There is a warmth that permeates Northlight’s production of Prayer, which won the 2022 Drama Desk Award for Outstanding Play during its off-Broadway run. In particular, J. R. Lederle’s lighting design manages to unite soft, robust interior lighting with bizarrely entrancing disco lights, window-shaped gobos, and a massive Eiffel Tower that appears out of a black background above the family’s apartment. Mara Blumenfeld’s costume design is simple yet effective: among a sea of browns, grays, and whites, Elodie, Patrick, and Molly—the play’s three most countercultural figures—stick out. For instance, the manic-depressive Elodie (played sweetly and sincerely by Rae Gray, A.B. ’14) wears a delightful black blouse embroidered with pink, green, red, and white flowers to the play’s climatic seder. And everything about Prayer feels lived-in, from the ease with which Marcelle, Charles, and Patrick yell at each other to the large, well-worn set that includes chairs, tables, a couch, and bookshelves. Characters drink, eat real food, smoke, actually play the piano and a guitar, and roll and cut out real donut dough for Hanukkah.
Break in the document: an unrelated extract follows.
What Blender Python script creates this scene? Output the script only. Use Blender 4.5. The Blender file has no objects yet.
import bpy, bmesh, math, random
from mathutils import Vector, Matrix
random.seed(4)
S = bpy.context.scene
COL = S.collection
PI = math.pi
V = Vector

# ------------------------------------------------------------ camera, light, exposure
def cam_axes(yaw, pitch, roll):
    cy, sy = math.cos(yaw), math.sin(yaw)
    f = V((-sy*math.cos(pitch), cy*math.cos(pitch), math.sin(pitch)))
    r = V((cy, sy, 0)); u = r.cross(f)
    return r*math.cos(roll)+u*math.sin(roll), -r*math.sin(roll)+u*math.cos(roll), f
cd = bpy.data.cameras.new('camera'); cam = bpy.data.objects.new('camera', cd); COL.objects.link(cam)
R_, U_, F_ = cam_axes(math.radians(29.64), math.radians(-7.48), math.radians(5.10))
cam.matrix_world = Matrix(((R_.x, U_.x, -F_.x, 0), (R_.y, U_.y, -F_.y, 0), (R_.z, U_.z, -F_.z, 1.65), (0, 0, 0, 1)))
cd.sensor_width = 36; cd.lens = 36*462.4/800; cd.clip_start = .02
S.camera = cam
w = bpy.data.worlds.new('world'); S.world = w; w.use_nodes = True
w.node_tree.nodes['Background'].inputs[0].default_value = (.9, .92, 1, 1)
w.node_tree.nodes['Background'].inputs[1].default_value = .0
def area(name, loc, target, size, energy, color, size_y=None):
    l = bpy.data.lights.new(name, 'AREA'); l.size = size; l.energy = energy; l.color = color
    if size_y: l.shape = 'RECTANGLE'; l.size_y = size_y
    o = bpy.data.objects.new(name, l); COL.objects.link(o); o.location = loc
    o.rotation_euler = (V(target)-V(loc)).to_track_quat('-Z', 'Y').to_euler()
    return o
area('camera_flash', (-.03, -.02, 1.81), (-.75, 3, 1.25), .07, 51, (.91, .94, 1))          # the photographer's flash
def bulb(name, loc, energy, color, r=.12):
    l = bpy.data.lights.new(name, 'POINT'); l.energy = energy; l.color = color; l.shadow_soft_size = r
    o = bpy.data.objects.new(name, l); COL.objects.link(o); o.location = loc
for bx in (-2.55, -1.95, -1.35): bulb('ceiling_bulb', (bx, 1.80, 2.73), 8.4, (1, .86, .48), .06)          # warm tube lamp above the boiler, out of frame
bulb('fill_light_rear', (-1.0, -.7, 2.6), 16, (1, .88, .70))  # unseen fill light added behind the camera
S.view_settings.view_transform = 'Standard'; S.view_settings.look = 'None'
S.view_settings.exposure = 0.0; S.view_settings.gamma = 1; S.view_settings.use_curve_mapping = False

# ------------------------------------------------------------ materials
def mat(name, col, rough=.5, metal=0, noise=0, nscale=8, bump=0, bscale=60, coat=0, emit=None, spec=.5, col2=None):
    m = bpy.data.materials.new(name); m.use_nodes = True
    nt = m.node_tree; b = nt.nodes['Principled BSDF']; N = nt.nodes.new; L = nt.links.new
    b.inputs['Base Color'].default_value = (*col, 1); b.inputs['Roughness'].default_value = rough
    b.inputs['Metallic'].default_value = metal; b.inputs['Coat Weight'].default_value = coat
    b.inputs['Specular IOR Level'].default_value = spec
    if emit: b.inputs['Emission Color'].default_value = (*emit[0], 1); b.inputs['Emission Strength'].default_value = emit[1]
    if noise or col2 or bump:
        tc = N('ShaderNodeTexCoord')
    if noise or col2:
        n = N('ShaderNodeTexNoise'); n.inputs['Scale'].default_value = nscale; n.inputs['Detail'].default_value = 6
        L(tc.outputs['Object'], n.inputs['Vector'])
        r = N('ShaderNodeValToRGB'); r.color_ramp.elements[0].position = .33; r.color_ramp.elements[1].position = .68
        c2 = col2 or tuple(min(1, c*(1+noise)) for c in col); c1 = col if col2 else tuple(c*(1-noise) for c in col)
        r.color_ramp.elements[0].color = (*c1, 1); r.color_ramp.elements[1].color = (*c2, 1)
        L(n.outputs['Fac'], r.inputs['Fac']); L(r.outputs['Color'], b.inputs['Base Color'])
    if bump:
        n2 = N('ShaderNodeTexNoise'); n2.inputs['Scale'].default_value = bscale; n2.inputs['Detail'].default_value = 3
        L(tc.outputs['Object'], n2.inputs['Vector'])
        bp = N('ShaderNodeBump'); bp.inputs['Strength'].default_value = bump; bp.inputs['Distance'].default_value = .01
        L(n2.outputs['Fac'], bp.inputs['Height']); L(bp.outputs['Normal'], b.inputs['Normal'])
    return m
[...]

Alongside Grimm and Gray, Janet Ulrich Brooks excels as Marcelle, the family matriarch and the core around which everyone else in Prayer’s modern-day scenes orients themselves. Brooks switches capably between the practiced outward candor with which Marcelle treats Molly and Elodie and the disorientation she, at times of real vulnerability, shows her husband, brother, and father. Marcelle’s struggle is, in many ways, Prayer’s struggle: How does one know when antisemitism has crescendoed to a point of no return? When does one pick up one’s family and leave? It is shown with the Salomons in 1944 that they waited too long, but that is, of course, far easier to say with hindsight. In 2017 (and in 2025) it is too early to say whether the Benhamous are wise to leave France after Daniel is beaten in the street for wearing a kippah.
Prayer is, in Daniel’s beating—which is among the play’s first scenes—and throughout, deeply dark. It weathers that darkness largely through humor, and this production is wisely unafraid to splice together scenes of death and partying, dread and romance. “A lot of Jews committed suicide to avoid being killed” by Peter the Hermit during the People’s Crusade, Patrick tells the audience at one point. “So we can’t blame Peter for everything.” Prayer is matter-of-fact in its discussions of antisemitism and the Holocaust, and that manages to save even a strange fourth wall break by Irma on the occasion of her passing. Prayer is also, in its quiet insistence on work and secular hope, as much reminiscent of Chekhov’s Uncle Vanya as it is of Stoppard’s Leopoldstadt.
Prayer for the French Republic is not a perfect play; as so many three-act plays do, it drifts and stalls a little in the second act. Nor is this production a perfect production; there’s a touch of cartoonish sappiness in the relationship that develops between Daniel and Molly, and some of the play’s diegetic sounds don’t quite come from the right place. But this is a play full of life, and life is imperfect. In those little moments of beauty interspersed in between bloody handkerchiefs and discussions of Marine Le Pen—where a disco bar appears out of the darkness or where Daniel pops up on a balcony above the stage singing Bob Dylan—we see the hope that has kept Jews alive for centuries.
Northlight Theatre and Theater Wit’s production of Joshua Harmon’s Prayer for the French Republic is at Northlight Theatre through May 11.